Terörle medeniyet kurulabilir mi?

Masumlara yönelik katliamlar devlet kurma iddiasındaki örgütün gerçek yüzünü gösteriyor. Alışkanlık edindiği, kanlı eylemlerini devletin örtülü kurumlarının üzerine yıkma hilelerine artık kimseyi inandıramıyor. Ne de “ben yapmadım, TAK yaptı yüzsüzlüğü” eskisi gibi prim topluyor.
Şüphe duyulan tek husus; hangi devletin kirli amaçlarına hizmet ettiğidir. Başta İsrail olmak üzere bölge devletleri mi yoksa süper güçler mi? Maalesef eski müzmin hastalığımız iyileşememiş ve Türkiye bu işleri çözecek bir istihbarat kurumunu hayata geçirememiştir.
Hayatında eline silah almamış insanları sağcı, solcu, tarikatçı diye etiketleyerek adeta yatak odalarına kadar izleyip fişleyen istihbarat mekanizmaları, şehirlerde depolanan tonlarca patlayıcıyı bulamamakta, canlı bombaları tespit edememekte, bomba yüklü araçları takip edememektedir.
Her şeye rağmen terörün sonuç alması mümkün değildir. Çünkü PKK terörünün en önemli çıkmazı geç dönem milliyetçilik/ulusalcılık akımlarının peşinden koşturmasıdır. Kültürel ve sosyal yönlerden öncülük edemediği sözde tabanını yanına çekmek için sadece korku - kaos ikilisini kullanmaktadır. Dehşet dengesini kendi lehine çevirmeye çalışmaktadır. Eskiden Hizbullah adlı vahşet hizbinin ve bunların kaynağı örtülü operasyon birimlerinin ulaşmak istediği de benzer bir durumdu.
İnsanları yıldırmak ve artık ne olacaksa olsun dedirtmekle hiçbir sorun çözülmüyor. Aksine sorunlar daha da katmerleşiyor. Bir avuç fanatiğin ve hainin ihtiraslarının bedelini günahsız insanlar ödüyor.

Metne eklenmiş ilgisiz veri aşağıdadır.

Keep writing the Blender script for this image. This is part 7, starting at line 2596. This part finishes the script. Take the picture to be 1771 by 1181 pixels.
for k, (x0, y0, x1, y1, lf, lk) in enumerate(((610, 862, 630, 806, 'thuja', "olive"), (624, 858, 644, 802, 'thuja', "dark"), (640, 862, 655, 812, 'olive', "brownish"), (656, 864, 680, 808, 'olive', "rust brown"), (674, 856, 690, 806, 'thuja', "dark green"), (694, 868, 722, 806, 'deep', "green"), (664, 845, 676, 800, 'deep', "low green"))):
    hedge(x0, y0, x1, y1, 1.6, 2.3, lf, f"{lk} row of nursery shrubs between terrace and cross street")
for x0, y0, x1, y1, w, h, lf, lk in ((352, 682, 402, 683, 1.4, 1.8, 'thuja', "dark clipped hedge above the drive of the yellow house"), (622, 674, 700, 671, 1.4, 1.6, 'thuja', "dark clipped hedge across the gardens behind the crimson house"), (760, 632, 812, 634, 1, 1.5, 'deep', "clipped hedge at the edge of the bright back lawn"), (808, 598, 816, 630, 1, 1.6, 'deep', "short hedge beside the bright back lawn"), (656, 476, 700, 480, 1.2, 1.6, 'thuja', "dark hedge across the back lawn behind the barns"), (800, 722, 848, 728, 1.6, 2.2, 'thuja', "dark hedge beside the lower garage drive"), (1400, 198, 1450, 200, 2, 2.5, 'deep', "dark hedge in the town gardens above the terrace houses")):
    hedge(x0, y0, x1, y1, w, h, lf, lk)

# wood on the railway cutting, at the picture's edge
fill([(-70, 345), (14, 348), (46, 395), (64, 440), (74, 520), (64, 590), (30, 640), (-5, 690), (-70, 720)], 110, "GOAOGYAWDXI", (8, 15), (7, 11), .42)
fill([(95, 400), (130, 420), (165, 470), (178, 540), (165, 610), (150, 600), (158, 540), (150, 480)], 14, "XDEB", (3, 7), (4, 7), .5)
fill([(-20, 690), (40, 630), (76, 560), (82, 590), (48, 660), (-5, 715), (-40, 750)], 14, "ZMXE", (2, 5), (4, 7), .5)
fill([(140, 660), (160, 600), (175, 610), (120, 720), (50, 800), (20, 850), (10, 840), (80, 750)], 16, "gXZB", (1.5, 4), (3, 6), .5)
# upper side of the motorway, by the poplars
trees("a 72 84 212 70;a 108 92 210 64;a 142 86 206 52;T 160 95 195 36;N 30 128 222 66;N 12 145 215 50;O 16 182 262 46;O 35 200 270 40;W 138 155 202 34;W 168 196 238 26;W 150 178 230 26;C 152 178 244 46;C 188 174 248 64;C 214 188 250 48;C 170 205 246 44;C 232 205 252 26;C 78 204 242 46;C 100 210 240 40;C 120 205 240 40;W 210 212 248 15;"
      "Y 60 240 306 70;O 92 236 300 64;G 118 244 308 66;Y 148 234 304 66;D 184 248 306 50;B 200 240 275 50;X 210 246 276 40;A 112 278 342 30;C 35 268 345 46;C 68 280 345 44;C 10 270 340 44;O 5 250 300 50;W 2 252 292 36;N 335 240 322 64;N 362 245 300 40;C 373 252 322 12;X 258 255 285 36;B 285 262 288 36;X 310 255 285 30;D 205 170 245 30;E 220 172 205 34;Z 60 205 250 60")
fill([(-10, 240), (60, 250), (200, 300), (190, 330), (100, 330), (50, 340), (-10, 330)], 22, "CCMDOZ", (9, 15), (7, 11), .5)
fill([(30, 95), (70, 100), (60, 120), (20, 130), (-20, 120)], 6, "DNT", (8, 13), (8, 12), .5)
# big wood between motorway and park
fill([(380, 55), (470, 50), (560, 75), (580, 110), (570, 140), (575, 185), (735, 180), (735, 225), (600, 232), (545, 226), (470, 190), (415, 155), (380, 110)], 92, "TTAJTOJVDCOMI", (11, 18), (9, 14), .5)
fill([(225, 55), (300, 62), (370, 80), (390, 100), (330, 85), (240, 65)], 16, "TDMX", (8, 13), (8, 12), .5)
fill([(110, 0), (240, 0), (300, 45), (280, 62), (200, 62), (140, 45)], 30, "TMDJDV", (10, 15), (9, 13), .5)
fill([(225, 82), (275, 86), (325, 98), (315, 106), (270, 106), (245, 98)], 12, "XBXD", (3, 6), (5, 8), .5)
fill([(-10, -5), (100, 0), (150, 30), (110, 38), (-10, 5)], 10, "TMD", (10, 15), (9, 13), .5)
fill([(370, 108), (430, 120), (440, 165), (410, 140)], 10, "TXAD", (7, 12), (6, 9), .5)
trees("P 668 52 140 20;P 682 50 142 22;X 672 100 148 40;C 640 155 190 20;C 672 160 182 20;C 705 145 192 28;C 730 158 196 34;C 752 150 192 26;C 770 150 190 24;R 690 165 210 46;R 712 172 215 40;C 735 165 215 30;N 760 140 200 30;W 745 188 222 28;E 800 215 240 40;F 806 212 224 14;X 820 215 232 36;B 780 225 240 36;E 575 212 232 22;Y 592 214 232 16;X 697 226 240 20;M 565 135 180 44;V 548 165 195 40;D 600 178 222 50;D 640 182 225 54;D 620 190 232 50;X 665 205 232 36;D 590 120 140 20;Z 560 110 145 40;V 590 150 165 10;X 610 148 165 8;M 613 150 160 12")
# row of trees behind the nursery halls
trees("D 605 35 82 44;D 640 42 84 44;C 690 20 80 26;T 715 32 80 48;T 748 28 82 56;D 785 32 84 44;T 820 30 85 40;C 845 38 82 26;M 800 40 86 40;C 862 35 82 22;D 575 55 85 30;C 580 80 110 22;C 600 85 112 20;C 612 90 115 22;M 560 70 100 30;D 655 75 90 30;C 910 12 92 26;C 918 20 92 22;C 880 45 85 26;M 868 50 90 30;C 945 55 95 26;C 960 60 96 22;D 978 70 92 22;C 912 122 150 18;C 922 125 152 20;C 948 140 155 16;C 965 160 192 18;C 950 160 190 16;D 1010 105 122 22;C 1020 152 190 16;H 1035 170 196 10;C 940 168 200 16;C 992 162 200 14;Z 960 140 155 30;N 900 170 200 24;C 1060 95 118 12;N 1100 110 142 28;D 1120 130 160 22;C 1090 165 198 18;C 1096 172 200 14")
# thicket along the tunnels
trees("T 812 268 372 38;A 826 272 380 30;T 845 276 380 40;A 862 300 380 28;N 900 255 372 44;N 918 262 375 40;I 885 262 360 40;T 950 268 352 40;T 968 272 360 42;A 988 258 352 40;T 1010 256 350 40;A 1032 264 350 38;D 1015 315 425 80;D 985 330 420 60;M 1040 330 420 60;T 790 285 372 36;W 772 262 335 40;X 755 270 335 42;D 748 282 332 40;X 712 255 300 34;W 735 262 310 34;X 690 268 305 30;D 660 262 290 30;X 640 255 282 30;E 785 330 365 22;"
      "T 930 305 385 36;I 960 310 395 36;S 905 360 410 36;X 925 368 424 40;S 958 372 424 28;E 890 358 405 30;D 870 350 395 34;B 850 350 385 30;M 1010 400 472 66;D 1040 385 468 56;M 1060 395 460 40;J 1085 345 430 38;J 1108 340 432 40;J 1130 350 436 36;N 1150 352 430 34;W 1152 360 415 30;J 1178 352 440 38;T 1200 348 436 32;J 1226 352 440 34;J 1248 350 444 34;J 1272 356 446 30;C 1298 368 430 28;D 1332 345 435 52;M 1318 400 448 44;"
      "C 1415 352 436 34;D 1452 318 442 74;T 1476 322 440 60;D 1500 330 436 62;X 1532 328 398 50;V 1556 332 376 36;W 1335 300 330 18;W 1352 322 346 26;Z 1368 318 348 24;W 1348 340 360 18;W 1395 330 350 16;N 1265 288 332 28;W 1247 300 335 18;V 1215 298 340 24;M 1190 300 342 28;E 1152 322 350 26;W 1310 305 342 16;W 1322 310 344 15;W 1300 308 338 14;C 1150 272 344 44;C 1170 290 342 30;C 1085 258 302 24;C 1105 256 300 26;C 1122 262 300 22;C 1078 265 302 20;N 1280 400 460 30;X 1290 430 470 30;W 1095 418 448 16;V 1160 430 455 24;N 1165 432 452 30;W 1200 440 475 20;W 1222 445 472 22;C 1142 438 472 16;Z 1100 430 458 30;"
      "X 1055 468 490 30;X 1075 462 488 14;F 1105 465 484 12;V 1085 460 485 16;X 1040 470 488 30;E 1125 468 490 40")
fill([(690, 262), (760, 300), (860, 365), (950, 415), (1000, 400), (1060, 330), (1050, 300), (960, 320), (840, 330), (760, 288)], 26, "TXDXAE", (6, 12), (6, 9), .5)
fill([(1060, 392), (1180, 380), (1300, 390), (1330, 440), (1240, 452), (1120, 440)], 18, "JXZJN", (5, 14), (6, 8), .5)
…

19. Yüzyılın sonları ile 20. Yüzyılın başlarında alevlenen etnik ayrımcılık ateşini yüzyıl sonra yeniden tutuşturmaya kalkmak beyhude bir hevestir. Türkler ve Kürtler son bin yıl boyunca birlikte yaşadı ve vatanlarını beraberce savundu. Adetleri, töreleri birbiriyle öyle benzeşti ki Şemdinli ile Salihli insanı arasında neredeyse hiç fark kalmadı.
Kürtçü terörün başarılı olması imkansızdır. Başarılıdan kastım; temsil iddiasında bulunduğu insanlara huzur ve iyi bir gelecek sunabilmesidir. Birbiriyle et ve tırnak gibi kaynaşmış iki toplumu ayırmaya kalkışmak başlı başına bir cinayettir. Toplumların arasında farklılık algısı yok ki birbirinden ayrılsın. Zaten PKK’nın terörle oluşturmak istediği de bu farklılık duygusudur. Yani milletin unsurları arasında güven duygusunu tahrip etmeye çabalamaktadır. Türkiye’de tek farklılık algısı, taşralı-şehirli ikilemi için geçerlidir...
Medeniyet ancak insanlık duyguları gelişmiş toplumlar tarafından kurulabilir. Yaşama kadar yaşatma idealiyle dolup taşan yürekler halkına hayat üfleyebilir. Allah muhafaza, varsayalım ki terör parçalamayı başardı ve Türkiye’nin bir bölümünü anavatandan ayırdı! O topraklara kıyamete kadar huzur gelir mi? Hele elinden silahı bırakmayan, kan dökme hırsıyla canavarlaşmış ruhlar uygarlık inşa edebilir mi?
Peki kendileri bunu görmüyor mu? Elbette görüyorlar. Bugünkü şartlarda Türkiye’nin güney doğusundan bağımsız bir ‘Kuzey Kürdistan’ devleti çıkarmak ve bunu sürdürebilmek mümkün değildir. Onun için demokratik özerklik türü laf salatalarıyla durumu kurtarmaya çalışıyorlar.
Türkiye gibi ‘büyük’ bir devlet dahi çevresindeki Azerileri biraraya getiremezken bundan daha zorunu, hiçbir devlet kurma tecrübesi olmayan ve birbirleriyle kanlı bıçaklı Kürt örgütleri mi başaracak!
Terörün içerideki maşaları çıkış yolu bulmak ve kendilerini kurtarmak için çaresizce saldırıyor, dışarıdaki patronları ise Türkiye’yi köşeye sıkıştırmak için teröristi habire kullanıyor. Neticede bugünkü kısır döngüyü yaşıyoruz.